The listing below is the input. Say how many of its lines contain "picture", giving the number alone.
===============
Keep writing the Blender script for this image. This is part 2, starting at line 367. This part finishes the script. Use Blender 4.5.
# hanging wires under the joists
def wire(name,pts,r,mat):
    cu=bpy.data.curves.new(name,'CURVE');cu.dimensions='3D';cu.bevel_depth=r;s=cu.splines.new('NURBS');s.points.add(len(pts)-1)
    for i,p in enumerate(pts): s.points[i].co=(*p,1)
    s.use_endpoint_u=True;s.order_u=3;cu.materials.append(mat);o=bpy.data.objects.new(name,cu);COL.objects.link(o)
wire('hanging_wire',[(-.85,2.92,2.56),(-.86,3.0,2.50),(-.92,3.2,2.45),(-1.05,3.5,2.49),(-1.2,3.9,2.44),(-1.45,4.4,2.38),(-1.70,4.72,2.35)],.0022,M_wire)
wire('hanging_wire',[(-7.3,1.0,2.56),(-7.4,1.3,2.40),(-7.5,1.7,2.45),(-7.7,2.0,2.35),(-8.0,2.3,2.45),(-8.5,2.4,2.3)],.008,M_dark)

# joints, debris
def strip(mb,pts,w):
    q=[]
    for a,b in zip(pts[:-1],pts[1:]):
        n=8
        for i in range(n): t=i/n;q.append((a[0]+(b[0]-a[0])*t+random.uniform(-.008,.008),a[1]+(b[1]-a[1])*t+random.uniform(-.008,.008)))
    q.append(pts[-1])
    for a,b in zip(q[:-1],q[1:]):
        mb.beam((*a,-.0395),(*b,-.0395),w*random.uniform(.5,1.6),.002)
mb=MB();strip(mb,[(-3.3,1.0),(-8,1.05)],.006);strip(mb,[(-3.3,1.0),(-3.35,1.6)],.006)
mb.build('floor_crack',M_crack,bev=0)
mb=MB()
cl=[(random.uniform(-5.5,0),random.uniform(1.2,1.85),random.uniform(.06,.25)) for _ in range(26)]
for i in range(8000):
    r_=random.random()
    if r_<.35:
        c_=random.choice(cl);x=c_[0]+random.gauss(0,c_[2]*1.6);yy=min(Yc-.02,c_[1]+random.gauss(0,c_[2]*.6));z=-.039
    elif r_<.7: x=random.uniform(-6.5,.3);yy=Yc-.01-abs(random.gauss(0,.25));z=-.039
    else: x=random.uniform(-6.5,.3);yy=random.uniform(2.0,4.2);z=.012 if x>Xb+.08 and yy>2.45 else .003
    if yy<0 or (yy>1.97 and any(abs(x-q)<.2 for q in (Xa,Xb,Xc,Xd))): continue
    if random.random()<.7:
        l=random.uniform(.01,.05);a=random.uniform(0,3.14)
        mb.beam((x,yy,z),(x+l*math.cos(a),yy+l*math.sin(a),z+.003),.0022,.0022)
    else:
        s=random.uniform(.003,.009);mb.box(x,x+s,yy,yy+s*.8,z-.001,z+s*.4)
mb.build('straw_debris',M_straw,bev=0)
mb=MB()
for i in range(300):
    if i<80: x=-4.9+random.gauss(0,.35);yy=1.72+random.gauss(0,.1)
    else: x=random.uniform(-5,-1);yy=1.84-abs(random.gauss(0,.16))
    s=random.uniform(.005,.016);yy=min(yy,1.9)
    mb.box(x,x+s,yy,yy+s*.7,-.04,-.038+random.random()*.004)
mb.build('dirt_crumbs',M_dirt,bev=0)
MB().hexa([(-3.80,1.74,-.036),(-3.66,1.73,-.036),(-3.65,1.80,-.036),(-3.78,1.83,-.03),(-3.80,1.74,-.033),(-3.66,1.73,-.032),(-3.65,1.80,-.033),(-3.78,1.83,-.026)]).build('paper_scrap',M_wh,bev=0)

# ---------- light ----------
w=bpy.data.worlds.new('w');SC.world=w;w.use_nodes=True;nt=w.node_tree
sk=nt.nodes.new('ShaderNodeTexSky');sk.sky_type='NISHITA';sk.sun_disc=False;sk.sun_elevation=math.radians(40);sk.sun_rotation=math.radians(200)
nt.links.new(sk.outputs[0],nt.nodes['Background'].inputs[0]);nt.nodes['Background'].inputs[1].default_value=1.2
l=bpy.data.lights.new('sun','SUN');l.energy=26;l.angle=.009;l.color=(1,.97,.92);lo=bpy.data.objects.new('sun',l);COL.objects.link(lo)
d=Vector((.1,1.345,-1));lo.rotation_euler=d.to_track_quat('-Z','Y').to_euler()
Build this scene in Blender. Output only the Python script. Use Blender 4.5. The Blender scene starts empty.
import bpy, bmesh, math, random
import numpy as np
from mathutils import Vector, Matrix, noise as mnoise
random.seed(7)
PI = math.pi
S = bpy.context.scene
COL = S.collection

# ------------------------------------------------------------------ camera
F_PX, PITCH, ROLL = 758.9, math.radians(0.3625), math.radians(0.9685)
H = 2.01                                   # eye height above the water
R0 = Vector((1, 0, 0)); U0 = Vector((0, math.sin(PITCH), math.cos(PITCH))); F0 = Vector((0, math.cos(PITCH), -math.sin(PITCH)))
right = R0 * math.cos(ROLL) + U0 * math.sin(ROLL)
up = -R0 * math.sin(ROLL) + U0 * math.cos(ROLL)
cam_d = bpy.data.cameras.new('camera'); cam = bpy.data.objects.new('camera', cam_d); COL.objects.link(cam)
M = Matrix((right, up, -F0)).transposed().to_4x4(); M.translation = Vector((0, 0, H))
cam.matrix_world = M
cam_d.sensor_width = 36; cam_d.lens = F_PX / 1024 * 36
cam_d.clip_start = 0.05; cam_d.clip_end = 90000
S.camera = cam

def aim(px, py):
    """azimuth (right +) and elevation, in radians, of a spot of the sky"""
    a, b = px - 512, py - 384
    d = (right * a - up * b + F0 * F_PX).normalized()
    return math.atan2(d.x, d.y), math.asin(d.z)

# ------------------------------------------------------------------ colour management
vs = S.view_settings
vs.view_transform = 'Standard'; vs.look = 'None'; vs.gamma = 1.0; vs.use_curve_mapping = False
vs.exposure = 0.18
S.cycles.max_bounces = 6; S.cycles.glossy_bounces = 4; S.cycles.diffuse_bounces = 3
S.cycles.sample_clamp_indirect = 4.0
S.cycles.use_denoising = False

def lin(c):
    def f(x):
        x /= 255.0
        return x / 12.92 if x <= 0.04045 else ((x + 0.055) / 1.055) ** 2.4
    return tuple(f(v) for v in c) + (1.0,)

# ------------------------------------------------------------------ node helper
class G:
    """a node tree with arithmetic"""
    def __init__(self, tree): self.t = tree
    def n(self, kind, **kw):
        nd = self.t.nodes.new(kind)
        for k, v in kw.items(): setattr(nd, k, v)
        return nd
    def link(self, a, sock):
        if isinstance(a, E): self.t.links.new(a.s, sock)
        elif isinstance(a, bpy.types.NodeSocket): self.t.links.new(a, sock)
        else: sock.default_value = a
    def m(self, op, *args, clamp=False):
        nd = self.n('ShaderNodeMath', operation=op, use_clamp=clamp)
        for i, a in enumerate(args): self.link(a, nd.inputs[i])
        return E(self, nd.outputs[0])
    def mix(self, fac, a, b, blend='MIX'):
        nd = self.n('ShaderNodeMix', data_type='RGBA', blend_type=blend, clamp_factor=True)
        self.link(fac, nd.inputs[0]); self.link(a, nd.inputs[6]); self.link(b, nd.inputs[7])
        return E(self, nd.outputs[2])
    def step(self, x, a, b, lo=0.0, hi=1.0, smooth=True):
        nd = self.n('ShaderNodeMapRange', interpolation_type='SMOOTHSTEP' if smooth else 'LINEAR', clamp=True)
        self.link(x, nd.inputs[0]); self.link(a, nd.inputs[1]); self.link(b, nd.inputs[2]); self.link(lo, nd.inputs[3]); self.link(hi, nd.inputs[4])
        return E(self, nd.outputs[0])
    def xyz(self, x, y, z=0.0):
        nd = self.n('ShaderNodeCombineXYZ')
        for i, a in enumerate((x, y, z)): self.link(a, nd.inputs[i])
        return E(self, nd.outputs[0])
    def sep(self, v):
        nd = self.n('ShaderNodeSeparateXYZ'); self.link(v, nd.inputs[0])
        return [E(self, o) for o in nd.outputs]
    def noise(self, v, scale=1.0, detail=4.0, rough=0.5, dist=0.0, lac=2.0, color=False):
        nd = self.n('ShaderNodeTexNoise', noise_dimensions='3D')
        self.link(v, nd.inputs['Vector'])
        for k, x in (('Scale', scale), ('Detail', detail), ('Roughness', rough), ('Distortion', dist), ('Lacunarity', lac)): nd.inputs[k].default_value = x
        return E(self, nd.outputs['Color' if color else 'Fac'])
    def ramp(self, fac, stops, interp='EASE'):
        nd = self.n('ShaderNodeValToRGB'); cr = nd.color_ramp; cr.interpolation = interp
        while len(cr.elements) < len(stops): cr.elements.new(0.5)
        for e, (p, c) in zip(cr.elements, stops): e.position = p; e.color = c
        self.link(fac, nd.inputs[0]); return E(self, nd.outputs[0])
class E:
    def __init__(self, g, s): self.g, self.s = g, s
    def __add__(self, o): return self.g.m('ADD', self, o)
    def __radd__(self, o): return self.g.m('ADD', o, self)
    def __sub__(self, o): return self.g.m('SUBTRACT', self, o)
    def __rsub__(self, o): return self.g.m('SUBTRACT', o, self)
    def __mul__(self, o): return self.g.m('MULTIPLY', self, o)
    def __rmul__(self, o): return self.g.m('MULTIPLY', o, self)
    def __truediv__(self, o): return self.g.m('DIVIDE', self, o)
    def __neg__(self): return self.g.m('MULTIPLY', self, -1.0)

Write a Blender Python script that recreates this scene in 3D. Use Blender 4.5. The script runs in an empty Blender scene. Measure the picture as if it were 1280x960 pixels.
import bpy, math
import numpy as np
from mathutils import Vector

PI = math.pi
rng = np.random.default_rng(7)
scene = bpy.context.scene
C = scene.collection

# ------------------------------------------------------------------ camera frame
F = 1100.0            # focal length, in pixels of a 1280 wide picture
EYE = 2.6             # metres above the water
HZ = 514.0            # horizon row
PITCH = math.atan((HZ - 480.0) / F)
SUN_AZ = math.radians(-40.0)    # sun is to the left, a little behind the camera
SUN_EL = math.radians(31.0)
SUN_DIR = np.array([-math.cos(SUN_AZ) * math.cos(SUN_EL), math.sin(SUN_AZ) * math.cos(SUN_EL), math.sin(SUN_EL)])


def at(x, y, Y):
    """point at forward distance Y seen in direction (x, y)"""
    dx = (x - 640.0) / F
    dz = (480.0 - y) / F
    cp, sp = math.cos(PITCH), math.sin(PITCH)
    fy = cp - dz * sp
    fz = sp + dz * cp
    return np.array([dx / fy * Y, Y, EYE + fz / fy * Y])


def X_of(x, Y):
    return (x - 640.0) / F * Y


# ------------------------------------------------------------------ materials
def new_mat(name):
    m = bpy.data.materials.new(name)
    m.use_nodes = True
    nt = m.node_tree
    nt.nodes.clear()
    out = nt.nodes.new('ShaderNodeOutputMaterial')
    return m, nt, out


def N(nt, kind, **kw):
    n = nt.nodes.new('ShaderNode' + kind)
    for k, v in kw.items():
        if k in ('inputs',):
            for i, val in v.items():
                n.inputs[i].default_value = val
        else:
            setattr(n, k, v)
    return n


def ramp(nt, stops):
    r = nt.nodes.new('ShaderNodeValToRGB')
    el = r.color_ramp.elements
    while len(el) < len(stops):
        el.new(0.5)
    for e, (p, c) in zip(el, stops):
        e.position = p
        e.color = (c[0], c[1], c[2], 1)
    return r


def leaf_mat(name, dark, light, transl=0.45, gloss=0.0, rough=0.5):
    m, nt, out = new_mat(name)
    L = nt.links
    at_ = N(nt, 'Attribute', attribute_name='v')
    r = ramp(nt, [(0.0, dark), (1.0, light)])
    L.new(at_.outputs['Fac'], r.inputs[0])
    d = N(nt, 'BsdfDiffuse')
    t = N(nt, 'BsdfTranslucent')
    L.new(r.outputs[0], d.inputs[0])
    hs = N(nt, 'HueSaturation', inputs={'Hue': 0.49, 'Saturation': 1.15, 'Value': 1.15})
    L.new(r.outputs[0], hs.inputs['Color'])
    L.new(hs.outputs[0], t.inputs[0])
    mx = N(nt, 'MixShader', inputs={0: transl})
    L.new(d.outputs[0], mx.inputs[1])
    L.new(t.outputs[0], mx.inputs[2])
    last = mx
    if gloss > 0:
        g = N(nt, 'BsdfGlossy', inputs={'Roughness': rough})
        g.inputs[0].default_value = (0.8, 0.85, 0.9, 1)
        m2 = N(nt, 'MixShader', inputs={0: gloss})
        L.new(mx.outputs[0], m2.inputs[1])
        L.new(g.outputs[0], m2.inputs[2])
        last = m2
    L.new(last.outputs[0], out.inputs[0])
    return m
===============
**Result**
2